#### Source data ####
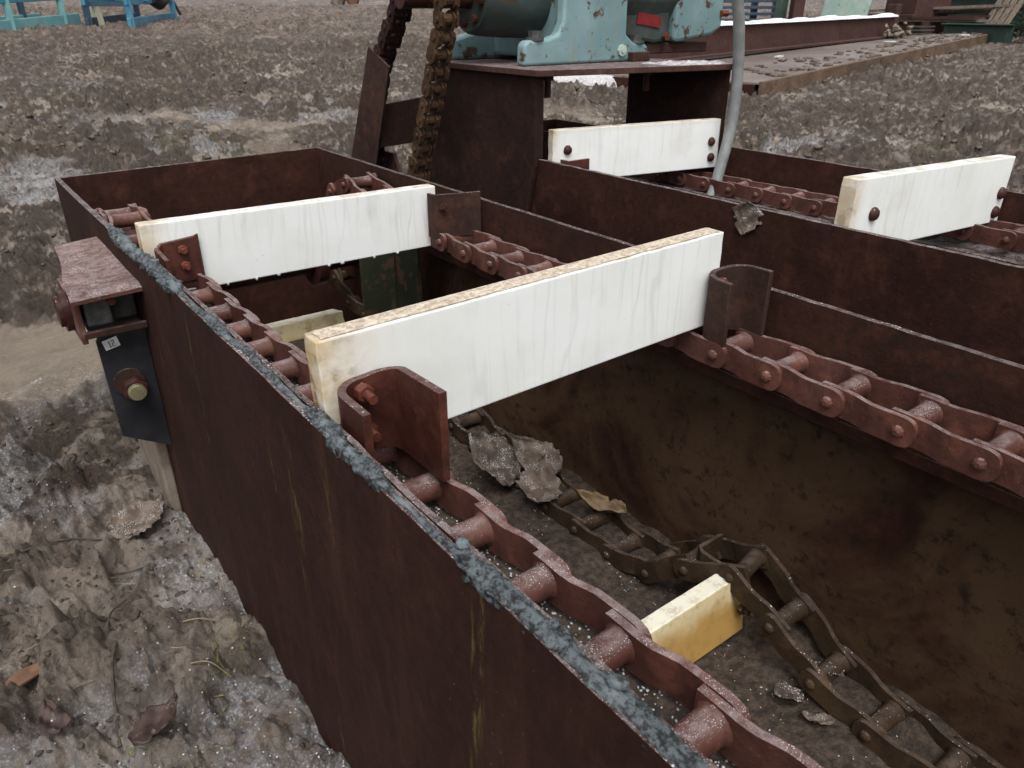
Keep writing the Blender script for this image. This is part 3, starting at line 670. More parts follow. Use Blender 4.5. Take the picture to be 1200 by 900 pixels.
def lay_chain(root, pts, mats, barrels=True, jit=0.012):
    b = base_of(root)
    for i in range(1, len(pts)):
        P, Q = Vector(pts[i]), Vector(pts[i - 1]); d = (P - Q).normalized()
        mk = mats(P) if callable(mats) else mats
        lm, bm_, r1, r2 = LM[mk]
        yaw = math.atan2(-d.x, math.hypot(d.y, d.z)) if abs(d.x) > 1e-4 else 0
        rx = math.atan2(d.z, d.y)
        o = inst('link', lm, root, P - b, rot=(rx, random.uniform(-jit, jit) * 2, yaw * (1 if d.y >= 0 else -1) + random.uniform(-jit, jit)))
        inst('barrel', bm_, o, (0, 0, 0), rot=(random.uniform(0, 6), 0, 0))
        inst('pin_head', r1, o, (0, -PITCH, 0), rot=(random.uniform(0, 6), 0, 0)); inst('pin_head', r2, o, (0, -PITCH, 0), rot=(random.uniform(0, 6), 0, 0))
def top_path(cx, start, ret):
    keys = [(cx, start, -0.222), (cx, 2.2, -0.224), (cx, 3.4, -0.232), (cx, 4.2, -0.215), (cx, 4.7, -0.175)]
    path = [np.array((cx, start + (1.9 - start) * k / 40, -0.222)) for k in range(40)] + smooth_path([(cx, 1.9, -0.222), (cx, 2.6, -0.228), (cx, 3.4, -0.232), (cx, 4.2, -0.20), (cx, 4.70, -0.165)])[1:]
    a0 = math.atan2(-0.165 - TS[1], 4.70 - TS[0]); rad = math.hypot(-0.165 - TS[1], 4.70 - TS[0])
    for k in range(1, 60):
        a = a0 - (a0 + math.pi / 2 + 0.1) * k / 60; path.append(np.array((cx, TS[0] + rad * math.cos(a), TS[1] + rad * math.sin(a))))
    if ret: path += smooth_path([(cx, 4.85, -1.03), (cx, 4.3, -1.22), (cx - .02, 3.6, -1.44), (cx - .05, 2.9, -1.475), (cx - .06, 2.3, -1.475), (cx - .07, 1.95, -1.46), (cx - .05, 1.66, -1.25), (cx - .01, 1.46, -1.18), (cx - .01, 1.22, -1.30), (cx - .02, 0.95, -1.44), (cx - .03, 0.6, -1.475), (cx - .03, 0.1, -1.475)])[1:]
    return path
CL = empty('drag_chain', (0.80, 2.0, -0.28), 'rusty red drag chain just inside the sealant edged plate of the near trough', 'chain', 'drag conveyor chains')
lay_chain(CL, march(top_path(0.83, 1.325 - PITCH * 7, False), PITCH), 'chain')
CR = empty('drag_chain', (2.39, 2.0, -0.28), 'rusty red drag chain on the far side of the near trough, olive return run below', 'chain', 'drag conveyor chains')
lay_chain(CR, march(top_path(2.40, 0.681 - PITCH * 5, True), PITCH), lambda P: 'chain_old' if P.z < -0.7 else 'chain')

# flight brackets: bent U plates standing on the chains
def ubracket(root, x0, x1, yb, yl, yr, z0, zl, zr, mat, th=0.024, corner=0.075, rise=0.0):
    L = [(x0, yl), (x0, (yl + yb - corner) / 2), (x0, yb - corner)]
    for k in range(1, 8): a = math.pi - k * (math.pi / 2) / 8; L.append((x0 + corner + corner * math.cos(a), yb - corner + corner * math.sin(a)))
    L += [(x0 + corner, yb), (x1 - corner, yb)]
    for k in range(1, 8): a = math.pi / 2 - k * (math.pi / 2) / 8; L.append((x1 - corner + corner * math.cos(a), yb - corner + corner * math.sin(a)))
    L += [(x1, yb - corner), (x1, (yr + yb - corner) / 2), (x1, yr)]
    o = obj('flight_bracket', MB().strip(L, th, z0, lambda t: zl + (zr - zl) * t + rise * max(0, (t - 0.55) / 0.45)), mat, root, bevel=0.004, smooth=True)
    return o
ubracket(CL, 0.722, 0.898, 1.790, 1.575, 1.485, lambda t: -0.185 + 0.03 * t, 0.070, 0.070, 'bracket', corner=0.088, rise=0.048)
ubracket(CR, 2.292, 2.492, 1.790, 1.655, 1.625, -0.185, 0.078, 0.098, 'bracket_dark')
obj('flight_bracket', MB().strip([(0.745, 3.60), (0.745, 3.78), (0.775, 3.815), (0.93, 3.815), (0.945, 3.80)], 0.022, -0.20, lambda t: -0.02 + 0.05 * t), 'bracket', CL, bevel=0.004)
obj('flight_bracket', MB().strip([(2.26, 3.80), (2.26, 3.80 - 0.05), (2.275, 3.735), (2.53, 3.66)], 0.022, -0.20, 0.055), 'bracket_dark', CR, bevel=0.004)
obj('flight_bracket', MB().strip([(2.29, 1.50), (2.29, 1.62), (2.31, 1.65), (2.46, 1.65)], 0.02, -1.36, -1.16), 'chain_old', CR, bevel=0.004)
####
* **Written task**
Return each line of the data, keeping its wording exact and omitting pictures.

* **Result for this exercise**
Keep writing the Blender script for this image. This is part 3, starting at line 670. More parts follow. Use Blender 4.5. Take the picture to be 1200 by 900 pixels.
def lay_chain(root, pts, mats, barrels=True, jit=0.012):
    b = base_of(root)
    for i in range(1, len(pts)):
        P, Q = Vector(pts[i]), Vector(pts[i - 1]); d = (P - Q).normalized()
        mk = mats(P) if callable(mats) else mats
        lm, bm_, r1, r2 = LM[mk]
        yaw = math.atan2(-d.x, math.hypot(d.y, d.z)) if abs(d.x) > 1e-4 else 0
        rx = math.atan2(d.z, d.y)
        o = inst('link', lm, root, P - b, rot=(rx, random.uniform(-jit, jit) * 2, yaw * (1 if d.y >= 0 else -1) + random.uniform(-jit, jit)))
        inst('barrel', bm_, o, (0, 0, 0), rot=(random.uniform(0, 6), 0, 0))
        inst('pin_head', r1, o, (0, -PITCH, 0), rot=(random.uniform(0, 6), 0, 0)); inst('pin_head', r2, o, (0, -PITCH, 0), rot=(random.uniform(0, 6), 0, 0))
def top_path(cx, start, ret):
    keys = [(cx, start, -0.222), (cx, 2.2, -0.224), (cx, 3.4, -0.232), (cx, 4.2, -0.215), (cx, 4.7, -0.175)]
    path = [np.array((cx, start + (1.9 - start) * k / 40, -0.222)) for k in range(40)] + smooth_path([(cx, 1.9, -0.222), (cx, 2.6, -0.228), (cx, 3.4, -0.232), (cx, 4.2, -0.20), (cx, 4.70, -0.165)])[1:]
    a0 = math.atan2(-0.165 - TS[1], 4.70 - TS[0]); rad = math.hypot(-0.165 - TS[1], 4.70 - TS[0])
    for k in range(1, 60):
        a = a0 - (a0 + math.pi / 2 + 0.1) * k / 60; path.append(np.array((cx, TS[0] + rad * math.cos(a), TS[1] + rad * math.sin(a))))
    if ret: path += smooth_path([(cx, 4.85, -1.03), (cx, 4.3, -1.22), (cx - .02, 3.6, -1.44), (cx - .05, 2.9, -1.475), (cx - .06, 2.3, -1.475), (cx - .07, 1.95, -1.46), (cx - .05, 1.66, -1.25), (cx - .01, 1.46, -1.18), (cx - .01, 1.22, -1.30), (cx - .02, 0.95, -1.44), (cx - .03, 0.6, -1.475), (cx - .03, 0.1, -1.475)])[1:]
    return path
CL = empty('drag_chain', (0.80, 2.0, -0.28), 'rusty red drag chain just inside the sealant edged plate of the near trough', 'chain', 'drag conveyor chains')
lay_chain(CL, march(top_path(0.83, 1.325 - PITCH * 7, False), PITCH), 'chain')
CR = empty('drag_chain', (2.39, 2.0, -0.28), 'rusty red drag chain on the far side of the near trough, olive return run below', 'chain', 'drag conveyor chains')
lay_chain(CR, march(top_path(2.40, 0.681 - PITCH * 5, True), PITCH), lambda P: 'chain_old' if P.z < -0.7 else 'chain')

# flight brackets: bent U plates standing on the chains
def ubracket(root, x0, x1, yb, yl, yr, z0, zl, zr, mat, th=0.024, corner=0.075, rise=0.0):
    L = [(x0, yl), (x0, (yl + yb - corner) / 2), (x0, yb - corner)]
    for k in range(1, 8): a = math.pi - k * (math.pi / 2) / 8; L.append((x0 + corner + corner * math.cos(a), yb - corner + corner * math.sin(a)))
    L += [(x0 + corner, yb), (x1 - corner, yb)]
    for k in range(1, 8): a = math.pi / 2 - k * (math.pi / 2) / 8; L.append((x1 - corner + corner * math.cos(a), yb - corner + corner * math.sin(a)))
    L += [(x1, yb - corner), (x1, (yr + yb - corner) / 2), (x1, yr)]
    o = obj('flight_bracket', MB().strip(L, th, z0, lambda t: zl + (zr - zl) * t + rise * max(0, (t - 0.55) / 0.45)), mat, root, bevel=0.004, smooth=True)
    return o
ubracket(CL, 0.722, 0.898, 1.790, 1.575, 1.485, lambda t: -0.185 + 0.03 * t, 0.070, 0.070, 'bracket', corner=0.088, rise=0.048)
ubracket(CR, 2.292, 2.492, 1.790, 1.655, 1.625, -0.185, 0.078, 0.098, 'bracket_dark')
obj('flight_bracket', MB().strip([(0.745, 3.60), (0.745, 3.78), (0.775, 3.815), (0.93, 3.815), (0.945, 3.80)], 0.022, -0.20, lambda t: -0.02 + 0.05 * t), 'bracket', CL, bevel=0.004)
obj('flight_bracket', MB().strip([(2.26, 3.80), (2.26, 3.80 - 0.05), (2.275, 3.735), (2.53, 3.66)], 0.022, -0.20, 0.055), 'bracket_dark', CR, bevel=0.004)
obj('flight_bracket', MB().strip([(2.29, 1.50), (2.29, 1.62), (2.31, 1.65), (2.46, 1.65)], 0.02, -1.36, -1.16), 'chain_old', CR, bevel=0.004)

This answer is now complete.